From the Source Books, Dresden Files Fiction View Point: (Some Mild Spoilers from the Books to Follow)

The Laws of Magic only apply to Mortal Practitioners, i.e. people who draw energy from the world around them and from within themselves, not from a source. That said, those who do both: draw Magic from within themselves & use a sponsor ARE under the Laws of the White Council (Necromancers, etc...)

A Changeling is under the purview of the Seelie or Unseelie court. Their magic is not "Mortal" and isn't policed by the White Council. Another added benefit for using Faerie Magic is that it isn't conflicted by coming from a Mortal source and thus they don't have to worry about it hexing things either. All that said, every use of energy that comes from the wellspring of either the Winter or Summer Court IS a representation of power of the Queens, and as such is policed by the Queens (usually the Ladies) or their Sidhe Nobles. Above and beyond that, the sponsor will not grant power for applications that are outside their exact realm of influence.

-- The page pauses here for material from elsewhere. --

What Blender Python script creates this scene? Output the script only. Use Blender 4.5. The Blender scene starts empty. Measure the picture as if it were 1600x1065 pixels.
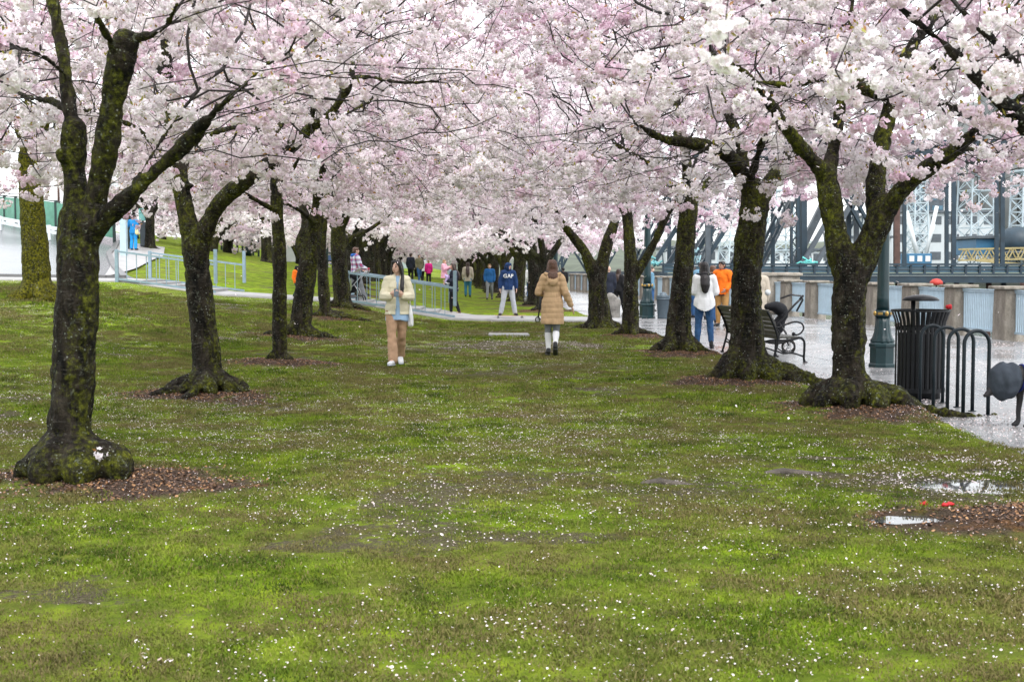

Essentially, if you want to use a sponsored magic for something that is outside the realm of effect of the sponsor, the magic either doesn't work or is greatly reduced.

In the book Summer Knight, Harry is working as an Emissary of Winter and as such puts himself in opposition to Summer, thus Summer Magic works against him the whole book, but when Murphy get's involved in a conflict the power of Summer is greatly reduced against her because she was not connected to either court.

Another instance is in the book Cold Days where Harry temporarily violates the "Law of Winter" and thereby temporarily looses his connection to the Mantel of Power he has from Winter at that time.

Now, does this mean that the White Council won't seek to oppose a Faerie Bound Changeling that is murdering people with Unseelie Magic? No, of course not, but the grievance between the combatants would be governed under the Unseelie Accords and not a by-law within one of the signatories (The White Council in this case). In the book White Night, Harry and Ramirez demand a duel with one of the signatories of the Accords for retribution based on murders the citizens of that signatory perpetrated on some mortal minor practitioners. In that case a formal Duel was offered and fought, but the signatory also had the "right" to pay a weregild to the White Council for killing the entities under their jurisdiction.

If it helps, think of Mortals and "Other Things" as citizens of different countries and beholden to the laws of their home nation. Thus fighting between the citizens of the nations can be legally difficult to sort out as what is against the law in one nation isn't against the laws of a different nation. This is also the sort of stuff that causes wars, as seen in Book Three: Grave Peril where Harry kicks off a War between the White Council and the Red Court of Vampires.